→ AIM: Report each line of the data that has "were" somewhere in it.
** Begin **
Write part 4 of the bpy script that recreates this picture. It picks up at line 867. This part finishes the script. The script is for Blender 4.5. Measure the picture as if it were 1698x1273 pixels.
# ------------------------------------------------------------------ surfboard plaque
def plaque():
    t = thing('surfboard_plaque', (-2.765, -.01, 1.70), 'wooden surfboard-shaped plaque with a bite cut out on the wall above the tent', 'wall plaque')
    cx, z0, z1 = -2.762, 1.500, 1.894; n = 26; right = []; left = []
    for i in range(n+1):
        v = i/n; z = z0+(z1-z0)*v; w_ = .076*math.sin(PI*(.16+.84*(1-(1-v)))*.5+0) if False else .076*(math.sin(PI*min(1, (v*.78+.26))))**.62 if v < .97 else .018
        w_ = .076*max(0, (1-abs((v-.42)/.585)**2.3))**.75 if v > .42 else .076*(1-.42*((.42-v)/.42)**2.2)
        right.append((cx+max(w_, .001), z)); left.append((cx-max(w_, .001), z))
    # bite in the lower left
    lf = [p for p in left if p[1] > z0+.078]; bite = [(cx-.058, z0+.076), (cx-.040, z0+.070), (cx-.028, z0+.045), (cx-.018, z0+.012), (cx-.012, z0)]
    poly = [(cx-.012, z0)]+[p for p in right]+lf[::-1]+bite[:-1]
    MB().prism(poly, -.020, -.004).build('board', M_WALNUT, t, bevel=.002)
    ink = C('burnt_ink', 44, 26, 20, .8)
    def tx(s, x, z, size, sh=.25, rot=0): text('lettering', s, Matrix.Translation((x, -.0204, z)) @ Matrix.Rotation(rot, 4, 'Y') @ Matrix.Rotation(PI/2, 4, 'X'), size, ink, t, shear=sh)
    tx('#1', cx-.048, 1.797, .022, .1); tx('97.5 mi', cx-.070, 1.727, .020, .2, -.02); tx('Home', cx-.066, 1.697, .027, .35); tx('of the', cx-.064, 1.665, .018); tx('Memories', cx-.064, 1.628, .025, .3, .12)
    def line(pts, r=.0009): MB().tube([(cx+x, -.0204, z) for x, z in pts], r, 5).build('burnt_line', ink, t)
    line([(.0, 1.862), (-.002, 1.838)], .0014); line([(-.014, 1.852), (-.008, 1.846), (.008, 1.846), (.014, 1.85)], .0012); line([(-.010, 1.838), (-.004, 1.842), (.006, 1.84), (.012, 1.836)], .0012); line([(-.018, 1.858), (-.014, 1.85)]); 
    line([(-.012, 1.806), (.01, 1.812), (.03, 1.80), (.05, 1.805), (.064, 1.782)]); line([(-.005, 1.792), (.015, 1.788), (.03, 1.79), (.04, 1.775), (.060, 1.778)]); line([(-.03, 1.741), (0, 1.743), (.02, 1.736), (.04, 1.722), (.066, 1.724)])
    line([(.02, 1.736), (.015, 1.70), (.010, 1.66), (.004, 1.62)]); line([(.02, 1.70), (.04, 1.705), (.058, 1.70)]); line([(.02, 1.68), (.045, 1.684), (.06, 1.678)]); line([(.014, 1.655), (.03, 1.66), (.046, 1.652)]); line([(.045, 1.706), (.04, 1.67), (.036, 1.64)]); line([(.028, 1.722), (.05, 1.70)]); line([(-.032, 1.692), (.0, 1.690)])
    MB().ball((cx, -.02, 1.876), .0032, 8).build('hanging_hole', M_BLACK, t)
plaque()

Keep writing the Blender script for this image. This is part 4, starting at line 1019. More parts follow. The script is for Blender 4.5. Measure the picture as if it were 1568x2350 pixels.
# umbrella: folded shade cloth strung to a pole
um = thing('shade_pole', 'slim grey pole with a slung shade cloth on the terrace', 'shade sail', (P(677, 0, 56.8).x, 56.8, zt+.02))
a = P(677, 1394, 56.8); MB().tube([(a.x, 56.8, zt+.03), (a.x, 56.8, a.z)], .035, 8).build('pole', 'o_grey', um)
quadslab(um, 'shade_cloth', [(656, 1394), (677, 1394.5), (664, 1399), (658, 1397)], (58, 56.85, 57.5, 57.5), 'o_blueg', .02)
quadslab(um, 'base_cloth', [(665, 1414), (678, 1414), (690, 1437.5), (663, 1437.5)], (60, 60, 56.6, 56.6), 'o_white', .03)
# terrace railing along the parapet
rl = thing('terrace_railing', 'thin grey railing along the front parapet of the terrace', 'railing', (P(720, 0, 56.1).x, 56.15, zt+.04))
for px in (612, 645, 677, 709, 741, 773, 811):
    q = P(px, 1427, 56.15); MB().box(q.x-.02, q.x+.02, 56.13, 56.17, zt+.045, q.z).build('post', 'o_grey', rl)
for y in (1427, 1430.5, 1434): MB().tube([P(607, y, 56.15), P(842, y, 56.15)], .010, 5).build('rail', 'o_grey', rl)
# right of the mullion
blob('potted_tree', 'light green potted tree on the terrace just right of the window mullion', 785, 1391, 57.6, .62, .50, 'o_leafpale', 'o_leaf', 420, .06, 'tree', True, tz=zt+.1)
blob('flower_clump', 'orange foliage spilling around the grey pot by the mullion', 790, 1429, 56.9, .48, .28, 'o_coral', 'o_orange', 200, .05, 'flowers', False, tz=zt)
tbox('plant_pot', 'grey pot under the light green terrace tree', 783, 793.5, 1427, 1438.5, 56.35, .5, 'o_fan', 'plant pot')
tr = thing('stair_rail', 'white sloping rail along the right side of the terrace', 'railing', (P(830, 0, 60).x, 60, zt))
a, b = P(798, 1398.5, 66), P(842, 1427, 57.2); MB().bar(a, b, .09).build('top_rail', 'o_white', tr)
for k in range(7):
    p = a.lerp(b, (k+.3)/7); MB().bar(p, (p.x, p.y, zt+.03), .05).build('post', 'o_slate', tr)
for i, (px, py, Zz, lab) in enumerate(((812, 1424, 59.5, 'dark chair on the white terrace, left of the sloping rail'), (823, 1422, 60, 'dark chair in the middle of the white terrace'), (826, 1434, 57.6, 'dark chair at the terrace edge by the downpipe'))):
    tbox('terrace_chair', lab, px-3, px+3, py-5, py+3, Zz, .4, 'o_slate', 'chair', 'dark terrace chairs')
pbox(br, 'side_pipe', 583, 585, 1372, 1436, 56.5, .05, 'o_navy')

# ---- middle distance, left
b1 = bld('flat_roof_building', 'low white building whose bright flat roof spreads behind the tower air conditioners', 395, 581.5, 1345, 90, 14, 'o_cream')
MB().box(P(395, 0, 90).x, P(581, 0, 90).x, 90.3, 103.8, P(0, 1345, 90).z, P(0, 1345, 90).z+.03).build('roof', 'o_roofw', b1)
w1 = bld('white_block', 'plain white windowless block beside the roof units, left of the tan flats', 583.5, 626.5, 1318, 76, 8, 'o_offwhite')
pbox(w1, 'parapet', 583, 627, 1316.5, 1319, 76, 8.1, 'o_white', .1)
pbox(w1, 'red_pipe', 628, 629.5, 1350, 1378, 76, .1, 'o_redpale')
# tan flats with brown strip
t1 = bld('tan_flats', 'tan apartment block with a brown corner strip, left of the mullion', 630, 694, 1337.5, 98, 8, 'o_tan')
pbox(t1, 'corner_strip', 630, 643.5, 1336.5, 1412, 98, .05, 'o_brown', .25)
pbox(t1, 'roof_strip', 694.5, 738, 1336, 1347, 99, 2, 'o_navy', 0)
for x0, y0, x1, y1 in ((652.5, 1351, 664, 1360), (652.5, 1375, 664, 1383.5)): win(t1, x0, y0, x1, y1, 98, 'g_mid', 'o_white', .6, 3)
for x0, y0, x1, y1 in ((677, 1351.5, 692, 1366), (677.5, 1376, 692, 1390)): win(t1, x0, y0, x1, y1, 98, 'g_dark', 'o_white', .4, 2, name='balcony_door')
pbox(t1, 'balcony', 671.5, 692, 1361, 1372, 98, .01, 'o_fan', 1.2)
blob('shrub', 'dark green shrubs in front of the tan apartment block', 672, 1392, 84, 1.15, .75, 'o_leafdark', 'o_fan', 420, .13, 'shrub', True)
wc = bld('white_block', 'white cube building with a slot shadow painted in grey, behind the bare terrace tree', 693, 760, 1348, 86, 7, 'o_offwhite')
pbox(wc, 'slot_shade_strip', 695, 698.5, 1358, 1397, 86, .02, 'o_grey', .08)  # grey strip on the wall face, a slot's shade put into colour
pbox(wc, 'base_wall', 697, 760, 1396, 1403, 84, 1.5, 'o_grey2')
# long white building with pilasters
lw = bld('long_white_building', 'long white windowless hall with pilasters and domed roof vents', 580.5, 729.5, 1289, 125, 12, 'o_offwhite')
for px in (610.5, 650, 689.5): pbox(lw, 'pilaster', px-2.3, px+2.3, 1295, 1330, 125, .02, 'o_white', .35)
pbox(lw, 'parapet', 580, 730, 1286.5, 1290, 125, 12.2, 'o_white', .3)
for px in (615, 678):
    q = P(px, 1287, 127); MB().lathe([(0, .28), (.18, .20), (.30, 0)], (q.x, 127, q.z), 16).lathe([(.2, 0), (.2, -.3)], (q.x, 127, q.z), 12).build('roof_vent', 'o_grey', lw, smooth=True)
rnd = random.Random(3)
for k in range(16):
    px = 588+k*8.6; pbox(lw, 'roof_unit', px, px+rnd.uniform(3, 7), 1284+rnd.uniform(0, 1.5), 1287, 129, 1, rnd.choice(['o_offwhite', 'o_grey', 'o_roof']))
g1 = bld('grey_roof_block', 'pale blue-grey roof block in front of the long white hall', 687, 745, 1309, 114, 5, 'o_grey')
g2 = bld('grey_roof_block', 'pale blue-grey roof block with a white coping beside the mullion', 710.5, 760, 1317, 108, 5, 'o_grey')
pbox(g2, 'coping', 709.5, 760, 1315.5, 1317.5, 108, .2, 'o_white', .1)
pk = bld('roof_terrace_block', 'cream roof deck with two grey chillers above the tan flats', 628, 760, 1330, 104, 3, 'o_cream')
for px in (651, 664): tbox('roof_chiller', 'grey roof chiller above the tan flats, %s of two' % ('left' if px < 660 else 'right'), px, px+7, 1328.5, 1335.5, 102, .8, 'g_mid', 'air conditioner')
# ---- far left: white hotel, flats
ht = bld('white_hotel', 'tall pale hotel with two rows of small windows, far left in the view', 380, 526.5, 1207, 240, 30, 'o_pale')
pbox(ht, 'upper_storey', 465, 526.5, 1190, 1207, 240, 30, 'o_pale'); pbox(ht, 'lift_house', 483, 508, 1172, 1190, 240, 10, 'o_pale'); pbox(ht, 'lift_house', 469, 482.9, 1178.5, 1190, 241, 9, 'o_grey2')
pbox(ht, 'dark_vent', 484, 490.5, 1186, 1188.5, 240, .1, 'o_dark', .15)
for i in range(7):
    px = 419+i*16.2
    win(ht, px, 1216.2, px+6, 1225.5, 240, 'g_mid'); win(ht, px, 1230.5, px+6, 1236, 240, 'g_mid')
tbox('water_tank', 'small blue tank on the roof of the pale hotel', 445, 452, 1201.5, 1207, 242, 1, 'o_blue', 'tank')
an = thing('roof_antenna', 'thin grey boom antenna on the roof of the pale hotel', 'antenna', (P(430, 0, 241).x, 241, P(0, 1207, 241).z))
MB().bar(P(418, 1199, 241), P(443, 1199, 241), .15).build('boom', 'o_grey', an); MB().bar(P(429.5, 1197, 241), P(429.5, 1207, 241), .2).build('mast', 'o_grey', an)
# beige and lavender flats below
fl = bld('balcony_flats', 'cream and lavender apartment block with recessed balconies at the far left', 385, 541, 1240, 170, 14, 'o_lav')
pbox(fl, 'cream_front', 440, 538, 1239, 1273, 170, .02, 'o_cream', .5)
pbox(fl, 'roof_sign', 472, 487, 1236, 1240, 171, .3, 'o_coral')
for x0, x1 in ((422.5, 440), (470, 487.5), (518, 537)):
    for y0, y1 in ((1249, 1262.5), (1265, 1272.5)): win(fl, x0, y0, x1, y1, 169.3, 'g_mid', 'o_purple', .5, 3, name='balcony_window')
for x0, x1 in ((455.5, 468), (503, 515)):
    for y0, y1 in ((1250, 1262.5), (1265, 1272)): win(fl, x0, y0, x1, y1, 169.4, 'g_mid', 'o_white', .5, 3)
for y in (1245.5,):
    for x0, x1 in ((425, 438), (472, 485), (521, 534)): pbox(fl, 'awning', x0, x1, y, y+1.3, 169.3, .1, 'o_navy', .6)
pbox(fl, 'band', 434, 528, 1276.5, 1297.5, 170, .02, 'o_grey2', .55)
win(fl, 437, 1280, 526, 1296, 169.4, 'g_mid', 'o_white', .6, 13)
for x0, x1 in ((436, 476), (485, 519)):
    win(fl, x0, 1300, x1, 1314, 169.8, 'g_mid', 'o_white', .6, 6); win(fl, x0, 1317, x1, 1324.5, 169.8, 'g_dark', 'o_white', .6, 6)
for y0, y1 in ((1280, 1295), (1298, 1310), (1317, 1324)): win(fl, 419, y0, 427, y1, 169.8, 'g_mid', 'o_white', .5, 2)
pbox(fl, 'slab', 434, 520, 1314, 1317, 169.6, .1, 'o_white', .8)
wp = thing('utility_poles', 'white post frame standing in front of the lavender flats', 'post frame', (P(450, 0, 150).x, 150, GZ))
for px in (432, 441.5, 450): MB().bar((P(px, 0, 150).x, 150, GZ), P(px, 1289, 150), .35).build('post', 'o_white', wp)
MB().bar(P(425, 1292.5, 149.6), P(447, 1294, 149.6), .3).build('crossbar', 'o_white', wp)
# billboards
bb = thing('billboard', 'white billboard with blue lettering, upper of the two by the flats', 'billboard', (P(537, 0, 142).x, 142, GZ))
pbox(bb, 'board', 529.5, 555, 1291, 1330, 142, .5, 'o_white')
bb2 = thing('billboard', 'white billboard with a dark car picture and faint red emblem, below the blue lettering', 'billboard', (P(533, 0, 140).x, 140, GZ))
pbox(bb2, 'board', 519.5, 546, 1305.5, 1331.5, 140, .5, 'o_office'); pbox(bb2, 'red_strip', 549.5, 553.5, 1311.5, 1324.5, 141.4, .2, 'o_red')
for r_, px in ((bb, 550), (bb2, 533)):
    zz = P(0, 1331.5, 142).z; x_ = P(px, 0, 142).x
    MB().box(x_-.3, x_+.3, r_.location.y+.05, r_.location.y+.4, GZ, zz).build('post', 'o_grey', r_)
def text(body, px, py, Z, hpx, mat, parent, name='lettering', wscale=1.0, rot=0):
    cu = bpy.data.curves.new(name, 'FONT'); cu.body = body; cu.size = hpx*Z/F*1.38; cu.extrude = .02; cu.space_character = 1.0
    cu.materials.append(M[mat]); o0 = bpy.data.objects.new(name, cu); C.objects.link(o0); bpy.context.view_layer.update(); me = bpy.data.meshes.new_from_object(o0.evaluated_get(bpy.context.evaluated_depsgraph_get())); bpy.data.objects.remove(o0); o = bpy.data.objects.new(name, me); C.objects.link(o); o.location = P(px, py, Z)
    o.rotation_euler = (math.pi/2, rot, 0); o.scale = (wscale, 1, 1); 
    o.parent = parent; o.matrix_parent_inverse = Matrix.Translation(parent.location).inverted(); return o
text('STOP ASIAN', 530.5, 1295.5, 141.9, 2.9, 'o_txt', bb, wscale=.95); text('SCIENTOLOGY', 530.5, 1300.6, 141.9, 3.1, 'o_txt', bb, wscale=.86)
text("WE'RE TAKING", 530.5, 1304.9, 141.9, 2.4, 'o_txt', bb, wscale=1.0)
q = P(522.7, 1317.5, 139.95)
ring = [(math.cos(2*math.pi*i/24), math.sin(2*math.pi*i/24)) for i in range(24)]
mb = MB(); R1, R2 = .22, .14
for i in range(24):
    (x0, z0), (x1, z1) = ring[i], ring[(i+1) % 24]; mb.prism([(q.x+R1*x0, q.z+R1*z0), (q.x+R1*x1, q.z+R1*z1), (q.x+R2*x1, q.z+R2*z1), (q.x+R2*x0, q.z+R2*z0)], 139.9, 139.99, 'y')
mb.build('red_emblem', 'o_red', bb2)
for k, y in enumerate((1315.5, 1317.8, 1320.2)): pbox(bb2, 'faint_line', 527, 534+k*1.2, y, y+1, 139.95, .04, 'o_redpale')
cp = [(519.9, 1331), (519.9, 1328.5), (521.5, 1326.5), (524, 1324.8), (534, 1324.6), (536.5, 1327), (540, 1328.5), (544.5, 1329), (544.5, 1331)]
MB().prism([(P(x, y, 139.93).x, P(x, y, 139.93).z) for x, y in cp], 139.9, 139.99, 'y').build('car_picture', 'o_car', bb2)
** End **
→ EXERCISE RESULT:
Write part 4 of the bpy script that recreates this picture. It picks up at line 867. This part finishes the script. The script is for Blender 4.5. Measure the picture as if it were 1698x1273 pixels.
Keep writing the Blender script for this image. This is part 4, starting at line 1019. More parts follow. The script is for Blender 4.5. Measure the picture as if it were 1568x2350 pixels.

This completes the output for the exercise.